Este tema tão complexo exigiria vários artigos como este. Desfazer a zona euro seria incrivelmente dispendioso, em dinheiro e postos de trabalho perdidos e, ao contrário do que alguns possam supor, não estou aqui a defender que os países do sul necessitem de mais apoio financeiro. Portugal provavelmente não precisa, embora tenha de atrair investimento e empregos, necessite de orçamentos equilibrados e de uma rede social sustentável com os recursos existentes.

Este País está na fase final de um terrível programa de ajustamento que implicou grandes sacrifícios. Fizemos tudo o que nos foi pedido pelos credores: cortes orçamentais durante uma recessão, grandes reduções no emprego público, despedimentos em massa para aumentar a competitividade, aumento de impostos, redução de salários e cortes nos serviços de saúde, defesa e educação. O desemprego explodiu (parece estar agora a reduzir-se um pouco). Fizemos o que nos foi pedido e de repente alguns acham que somos dispensáveis? O que temos ainda de fazer? Lançar-nos da ponte?

 

Regresso aos mercados

A Irlanda está a concluir o seu resgate e há indicações de que os irlandeses poderão em breve regressar totalmente aos mercados. O programa português acaba em Junho, por isso é bastante evidente que a nossa melhor estratégia será tentar chegar à meta. Se abandonarmos uma maratona no 39º quilómetro, o esforço foi bom, mas perdemos na mesma. Está a tornar-se claro que Portugal se encontra em condições de terminar esta maratona.

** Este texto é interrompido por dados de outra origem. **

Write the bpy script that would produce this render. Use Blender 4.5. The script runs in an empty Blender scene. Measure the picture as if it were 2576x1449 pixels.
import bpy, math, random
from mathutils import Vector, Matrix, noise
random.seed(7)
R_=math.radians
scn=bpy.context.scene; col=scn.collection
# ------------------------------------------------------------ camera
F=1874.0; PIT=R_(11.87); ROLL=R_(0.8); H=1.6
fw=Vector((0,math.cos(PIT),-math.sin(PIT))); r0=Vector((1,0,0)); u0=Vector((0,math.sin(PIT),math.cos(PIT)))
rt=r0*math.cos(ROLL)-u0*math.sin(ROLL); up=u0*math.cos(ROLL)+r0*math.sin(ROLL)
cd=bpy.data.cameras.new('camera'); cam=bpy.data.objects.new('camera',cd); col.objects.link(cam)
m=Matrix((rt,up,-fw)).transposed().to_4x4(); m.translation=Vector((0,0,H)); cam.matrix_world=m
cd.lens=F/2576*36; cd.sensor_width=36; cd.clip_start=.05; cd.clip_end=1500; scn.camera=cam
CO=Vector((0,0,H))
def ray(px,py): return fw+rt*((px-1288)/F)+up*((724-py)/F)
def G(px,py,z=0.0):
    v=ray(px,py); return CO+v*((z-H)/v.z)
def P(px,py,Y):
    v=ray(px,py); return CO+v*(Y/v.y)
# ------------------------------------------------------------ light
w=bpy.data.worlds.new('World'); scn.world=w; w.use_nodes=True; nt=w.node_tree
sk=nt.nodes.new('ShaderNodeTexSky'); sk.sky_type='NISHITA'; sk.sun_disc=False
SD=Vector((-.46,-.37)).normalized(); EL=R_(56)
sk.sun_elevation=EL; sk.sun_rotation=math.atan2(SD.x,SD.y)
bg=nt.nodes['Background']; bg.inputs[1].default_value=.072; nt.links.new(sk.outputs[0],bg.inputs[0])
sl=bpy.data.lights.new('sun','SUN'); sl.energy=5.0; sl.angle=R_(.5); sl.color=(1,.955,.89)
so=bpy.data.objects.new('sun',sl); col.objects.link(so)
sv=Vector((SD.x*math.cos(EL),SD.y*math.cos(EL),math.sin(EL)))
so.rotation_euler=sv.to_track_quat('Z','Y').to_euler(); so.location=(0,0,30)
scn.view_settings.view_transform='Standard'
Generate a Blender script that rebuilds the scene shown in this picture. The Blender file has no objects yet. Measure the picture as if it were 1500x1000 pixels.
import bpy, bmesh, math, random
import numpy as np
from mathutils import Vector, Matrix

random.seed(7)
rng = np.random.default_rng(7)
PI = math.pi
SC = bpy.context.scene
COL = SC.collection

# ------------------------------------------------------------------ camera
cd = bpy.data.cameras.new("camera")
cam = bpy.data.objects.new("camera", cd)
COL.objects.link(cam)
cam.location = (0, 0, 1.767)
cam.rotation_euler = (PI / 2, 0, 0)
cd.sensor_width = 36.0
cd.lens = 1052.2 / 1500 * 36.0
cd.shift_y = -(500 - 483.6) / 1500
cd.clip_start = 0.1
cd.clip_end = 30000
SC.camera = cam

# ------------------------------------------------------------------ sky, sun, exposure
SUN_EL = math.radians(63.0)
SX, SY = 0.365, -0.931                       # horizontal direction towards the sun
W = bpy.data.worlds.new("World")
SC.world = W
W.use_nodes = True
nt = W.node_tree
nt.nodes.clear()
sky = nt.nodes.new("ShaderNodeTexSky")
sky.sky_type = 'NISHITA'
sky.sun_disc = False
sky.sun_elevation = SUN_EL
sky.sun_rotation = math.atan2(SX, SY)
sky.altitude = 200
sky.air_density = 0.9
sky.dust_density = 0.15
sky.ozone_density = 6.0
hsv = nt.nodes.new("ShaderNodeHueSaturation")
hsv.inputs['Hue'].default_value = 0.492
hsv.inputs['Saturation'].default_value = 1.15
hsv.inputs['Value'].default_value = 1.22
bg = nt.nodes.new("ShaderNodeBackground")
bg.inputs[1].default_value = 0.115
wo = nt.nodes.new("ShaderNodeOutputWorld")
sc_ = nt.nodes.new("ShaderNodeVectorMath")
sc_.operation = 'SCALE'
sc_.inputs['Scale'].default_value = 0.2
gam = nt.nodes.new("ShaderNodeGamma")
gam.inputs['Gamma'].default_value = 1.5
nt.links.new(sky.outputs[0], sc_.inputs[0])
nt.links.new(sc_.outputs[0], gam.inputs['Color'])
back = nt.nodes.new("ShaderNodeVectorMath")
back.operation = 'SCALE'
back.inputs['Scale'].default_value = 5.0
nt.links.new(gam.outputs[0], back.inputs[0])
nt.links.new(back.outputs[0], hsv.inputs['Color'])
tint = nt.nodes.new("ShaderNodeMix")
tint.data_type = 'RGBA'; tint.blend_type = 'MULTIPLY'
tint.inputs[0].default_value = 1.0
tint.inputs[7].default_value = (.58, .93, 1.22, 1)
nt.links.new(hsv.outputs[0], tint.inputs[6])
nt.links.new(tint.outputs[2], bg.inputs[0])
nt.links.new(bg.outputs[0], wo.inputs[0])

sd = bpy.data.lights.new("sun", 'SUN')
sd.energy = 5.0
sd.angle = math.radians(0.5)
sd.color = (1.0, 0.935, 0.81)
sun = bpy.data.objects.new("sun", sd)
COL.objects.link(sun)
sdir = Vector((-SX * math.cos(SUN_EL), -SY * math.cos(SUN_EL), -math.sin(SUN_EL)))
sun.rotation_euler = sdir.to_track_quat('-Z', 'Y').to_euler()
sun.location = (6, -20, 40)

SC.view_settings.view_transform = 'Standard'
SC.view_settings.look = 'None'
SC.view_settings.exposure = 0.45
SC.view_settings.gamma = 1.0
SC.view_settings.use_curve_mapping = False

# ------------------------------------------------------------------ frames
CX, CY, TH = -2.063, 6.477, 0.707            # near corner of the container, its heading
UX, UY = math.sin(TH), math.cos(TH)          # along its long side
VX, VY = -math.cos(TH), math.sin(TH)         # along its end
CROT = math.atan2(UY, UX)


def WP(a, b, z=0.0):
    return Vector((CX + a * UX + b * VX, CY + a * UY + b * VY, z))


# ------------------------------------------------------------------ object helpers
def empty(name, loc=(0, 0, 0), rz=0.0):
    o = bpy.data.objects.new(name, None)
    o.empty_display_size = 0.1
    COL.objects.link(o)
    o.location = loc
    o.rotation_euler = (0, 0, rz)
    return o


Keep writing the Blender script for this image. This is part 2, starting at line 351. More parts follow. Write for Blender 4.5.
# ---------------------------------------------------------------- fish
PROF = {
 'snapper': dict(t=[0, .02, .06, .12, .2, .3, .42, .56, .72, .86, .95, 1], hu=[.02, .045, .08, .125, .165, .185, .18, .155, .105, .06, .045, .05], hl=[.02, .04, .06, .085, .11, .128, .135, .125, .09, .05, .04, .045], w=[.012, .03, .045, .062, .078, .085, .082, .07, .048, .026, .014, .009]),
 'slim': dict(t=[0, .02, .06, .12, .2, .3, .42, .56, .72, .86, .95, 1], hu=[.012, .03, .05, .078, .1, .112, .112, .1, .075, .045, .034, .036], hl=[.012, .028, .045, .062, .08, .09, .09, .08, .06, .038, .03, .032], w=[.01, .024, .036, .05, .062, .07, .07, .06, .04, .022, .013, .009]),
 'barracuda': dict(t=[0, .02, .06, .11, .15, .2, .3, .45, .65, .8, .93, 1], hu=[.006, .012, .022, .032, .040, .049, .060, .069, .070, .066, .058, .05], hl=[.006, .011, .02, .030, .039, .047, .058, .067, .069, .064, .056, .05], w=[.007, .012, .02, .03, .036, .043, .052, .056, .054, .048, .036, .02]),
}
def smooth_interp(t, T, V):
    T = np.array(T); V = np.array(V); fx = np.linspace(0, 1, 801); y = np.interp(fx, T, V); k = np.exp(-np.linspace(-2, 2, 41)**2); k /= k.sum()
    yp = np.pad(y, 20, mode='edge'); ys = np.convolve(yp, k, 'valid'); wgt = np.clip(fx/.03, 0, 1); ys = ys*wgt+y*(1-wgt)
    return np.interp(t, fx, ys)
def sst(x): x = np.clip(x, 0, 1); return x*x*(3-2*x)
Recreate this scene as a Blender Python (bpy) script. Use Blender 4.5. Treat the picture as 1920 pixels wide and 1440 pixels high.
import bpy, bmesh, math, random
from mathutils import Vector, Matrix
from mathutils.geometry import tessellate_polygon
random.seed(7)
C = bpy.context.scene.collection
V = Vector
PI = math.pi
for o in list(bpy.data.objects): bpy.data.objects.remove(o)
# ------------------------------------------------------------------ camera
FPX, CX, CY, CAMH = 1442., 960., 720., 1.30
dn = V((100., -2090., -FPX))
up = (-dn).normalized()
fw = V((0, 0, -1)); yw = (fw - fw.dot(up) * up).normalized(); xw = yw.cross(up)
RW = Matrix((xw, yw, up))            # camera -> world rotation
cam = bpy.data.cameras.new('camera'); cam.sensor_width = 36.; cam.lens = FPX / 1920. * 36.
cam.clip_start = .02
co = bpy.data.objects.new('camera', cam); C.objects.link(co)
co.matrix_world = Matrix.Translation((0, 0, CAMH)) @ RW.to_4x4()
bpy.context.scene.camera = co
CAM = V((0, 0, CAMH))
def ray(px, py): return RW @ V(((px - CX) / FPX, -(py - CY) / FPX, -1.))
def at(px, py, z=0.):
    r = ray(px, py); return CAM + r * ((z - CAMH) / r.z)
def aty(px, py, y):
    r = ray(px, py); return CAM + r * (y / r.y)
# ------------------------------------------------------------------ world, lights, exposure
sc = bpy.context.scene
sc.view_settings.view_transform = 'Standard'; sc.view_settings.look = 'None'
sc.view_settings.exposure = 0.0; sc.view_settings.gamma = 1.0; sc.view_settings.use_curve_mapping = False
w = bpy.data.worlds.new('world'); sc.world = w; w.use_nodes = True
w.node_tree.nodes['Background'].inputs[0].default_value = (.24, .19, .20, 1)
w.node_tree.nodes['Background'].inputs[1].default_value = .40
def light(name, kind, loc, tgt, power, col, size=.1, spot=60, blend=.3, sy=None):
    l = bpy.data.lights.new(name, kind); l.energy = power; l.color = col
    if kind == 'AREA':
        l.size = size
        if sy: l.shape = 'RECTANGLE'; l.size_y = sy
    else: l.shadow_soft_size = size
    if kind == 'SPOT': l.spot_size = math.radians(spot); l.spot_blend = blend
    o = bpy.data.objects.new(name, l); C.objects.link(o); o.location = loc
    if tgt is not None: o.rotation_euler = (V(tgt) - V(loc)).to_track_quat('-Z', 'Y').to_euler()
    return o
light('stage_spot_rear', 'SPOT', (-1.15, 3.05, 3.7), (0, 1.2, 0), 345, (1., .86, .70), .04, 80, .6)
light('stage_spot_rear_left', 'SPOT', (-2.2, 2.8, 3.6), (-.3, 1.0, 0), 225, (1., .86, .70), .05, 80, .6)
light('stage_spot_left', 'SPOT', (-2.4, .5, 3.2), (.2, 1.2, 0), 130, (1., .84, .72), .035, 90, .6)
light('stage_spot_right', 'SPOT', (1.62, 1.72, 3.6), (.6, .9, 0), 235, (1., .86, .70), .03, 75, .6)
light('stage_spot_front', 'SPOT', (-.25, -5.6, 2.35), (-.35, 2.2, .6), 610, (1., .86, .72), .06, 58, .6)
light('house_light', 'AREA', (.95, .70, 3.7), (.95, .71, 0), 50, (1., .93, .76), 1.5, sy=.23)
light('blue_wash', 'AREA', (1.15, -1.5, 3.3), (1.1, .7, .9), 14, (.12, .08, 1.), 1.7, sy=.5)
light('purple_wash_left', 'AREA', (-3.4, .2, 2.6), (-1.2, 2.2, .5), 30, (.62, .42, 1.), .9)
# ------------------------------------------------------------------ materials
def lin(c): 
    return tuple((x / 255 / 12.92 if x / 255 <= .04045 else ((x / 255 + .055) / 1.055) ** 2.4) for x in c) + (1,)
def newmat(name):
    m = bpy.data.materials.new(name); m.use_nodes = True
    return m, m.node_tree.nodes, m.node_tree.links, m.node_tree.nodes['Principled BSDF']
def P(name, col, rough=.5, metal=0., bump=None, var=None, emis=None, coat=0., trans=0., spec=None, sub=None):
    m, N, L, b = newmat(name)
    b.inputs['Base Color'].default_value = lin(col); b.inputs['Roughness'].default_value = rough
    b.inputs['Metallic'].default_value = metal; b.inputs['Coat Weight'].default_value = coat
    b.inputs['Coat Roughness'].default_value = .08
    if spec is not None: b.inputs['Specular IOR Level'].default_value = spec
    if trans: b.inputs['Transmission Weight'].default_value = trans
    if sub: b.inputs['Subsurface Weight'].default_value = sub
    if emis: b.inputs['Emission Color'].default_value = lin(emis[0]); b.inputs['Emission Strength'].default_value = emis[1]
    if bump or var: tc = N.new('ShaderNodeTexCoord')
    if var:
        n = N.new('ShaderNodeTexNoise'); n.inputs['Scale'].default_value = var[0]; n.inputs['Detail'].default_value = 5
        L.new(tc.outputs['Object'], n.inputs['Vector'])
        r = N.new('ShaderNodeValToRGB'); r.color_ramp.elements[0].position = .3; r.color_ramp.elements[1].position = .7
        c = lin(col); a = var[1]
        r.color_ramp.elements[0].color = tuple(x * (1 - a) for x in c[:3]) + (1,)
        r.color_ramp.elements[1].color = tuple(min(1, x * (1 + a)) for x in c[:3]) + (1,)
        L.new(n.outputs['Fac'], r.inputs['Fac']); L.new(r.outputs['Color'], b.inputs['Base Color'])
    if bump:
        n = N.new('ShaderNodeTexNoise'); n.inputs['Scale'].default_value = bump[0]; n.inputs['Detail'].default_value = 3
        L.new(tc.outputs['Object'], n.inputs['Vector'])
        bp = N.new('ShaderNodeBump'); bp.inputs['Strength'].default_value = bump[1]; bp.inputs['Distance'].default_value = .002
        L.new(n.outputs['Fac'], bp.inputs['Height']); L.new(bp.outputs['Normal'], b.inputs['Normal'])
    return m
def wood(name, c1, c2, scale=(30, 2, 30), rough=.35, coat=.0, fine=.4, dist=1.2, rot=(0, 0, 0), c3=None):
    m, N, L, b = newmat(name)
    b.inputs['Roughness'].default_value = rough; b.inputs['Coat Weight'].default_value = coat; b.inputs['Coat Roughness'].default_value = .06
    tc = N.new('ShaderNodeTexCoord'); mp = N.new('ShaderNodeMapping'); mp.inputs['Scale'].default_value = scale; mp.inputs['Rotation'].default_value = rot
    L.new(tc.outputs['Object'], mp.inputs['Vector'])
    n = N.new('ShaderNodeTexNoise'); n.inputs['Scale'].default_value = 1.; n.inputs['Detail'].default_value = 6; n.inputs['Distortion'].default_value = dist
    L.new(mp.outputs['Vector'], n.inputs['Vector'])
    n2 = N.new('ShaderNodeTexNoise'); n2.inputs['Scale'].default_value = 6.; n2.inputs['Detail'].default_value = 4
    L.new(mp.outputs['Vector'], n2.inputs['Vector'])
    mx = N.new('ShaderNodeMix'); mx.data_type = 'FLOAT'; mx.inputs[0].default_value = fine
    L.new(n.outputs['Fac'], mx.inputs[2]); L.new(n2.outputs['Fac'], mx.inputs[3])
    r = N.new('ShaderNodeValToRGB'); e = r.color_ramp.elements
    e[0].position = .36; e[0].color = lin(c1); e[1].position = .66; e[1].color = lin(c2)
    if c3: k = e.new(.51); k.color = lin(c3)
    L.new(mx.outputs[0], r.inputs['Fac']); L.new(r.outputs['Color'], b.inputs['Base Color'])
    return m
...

Penso que em Portugal não haverá ninguém que discorde da seguinte frase: o resgate português foi subfinanciado e o programa de ajustamento demasiado brutal e demasiado curto. Ou seja, em consequência, a recessão (que agora está a terminar) foi mais profunda do que o necessário. Perderam-se demasiados empregos. Estamos a tentar fazer em três anos o que podíamos facilmente fazer em cinco anos. A Europa pediu-nos para nadar com as botas calçadas, o que não é fácil.

A economia portuguesa baseia-se numa rede de empresas muito pequenas (a que chamamos nano-empresas) flexíveis e resistentes. Elas enfrentam um ambiente hostil, pois as suas taxas de juro são mais elevadas do que as da competição europeia, para não mencionar a falta de acesso a crédito. Mesmo assim, as exportações estão a crescer a ritmo anual de 5%, pois os nossos mercados são diversificados (Angola, Brasil, Espanha). O ajustamento também envolveu emigração em larga escala, a ritmo mensal de 10 mil pessoas. Apesar da recessão de -1,8% este ano, a economia portuguesa conseguiu mesmo assim criar 120 mil empregos nos últimos seis meses. Isto não é apenas sorte. Os europeus deviam apreciar estes esforços, em vez de serem paternalistas.

 

Aberto à competição

Para recuperar a sua soberania financeira, Portugal não precisa de abandonar o euro. A soberania será recuperada dentro de sete meses. Na realidade, não existe nenhum partido político em Portugal que defenda a nossa saída da zona euro. Há dois partidos na extrema-esquerda que são contra o resgate da troika e o programa de ajustamento, mas que nunca afirmam “temos de sair do euro”. Sabem que isso seria um desastre.

Este é um país pequeno, completamente aberto à competição externa. Os pequenos países podem mudar depressa, mas sofrem com choques externos. Temos a vantagem da pequenez e da língua (o português é falado por mais de 200 milhões de pessoas), mas há dificuldade em financiar as empresas e a burocracia é um problema crónico. Apesar disto, não precisamos de menos competição, precisamos de mais.

Deixar o euro agora seria destruir tudo aquilo por que lutamos nos últimos anos. Uma calamidade política. O segundo resgate não deverá ser necessário, a não ser que o Tribunal Constitucional bloqueie os cortes orçamentais e leve o governo a aumentar impostos. Saberemos em Março.

Entretanto, o País vê os primeiros sinais de recuperação económica. São ainda fracos, mas existem: um minúsculo crescimento e uma surpreendente criação de emprego, dívida pública a estabilizar em percentagem do PIB, excedente na balança corrente e saldo primário positivo. Em vários aspectos, estamos a imitar a Irlanda (há mesmo indicadores melhores). O resgate foi excessivamente duro, até bastante estúpido, mas começa a funcionar.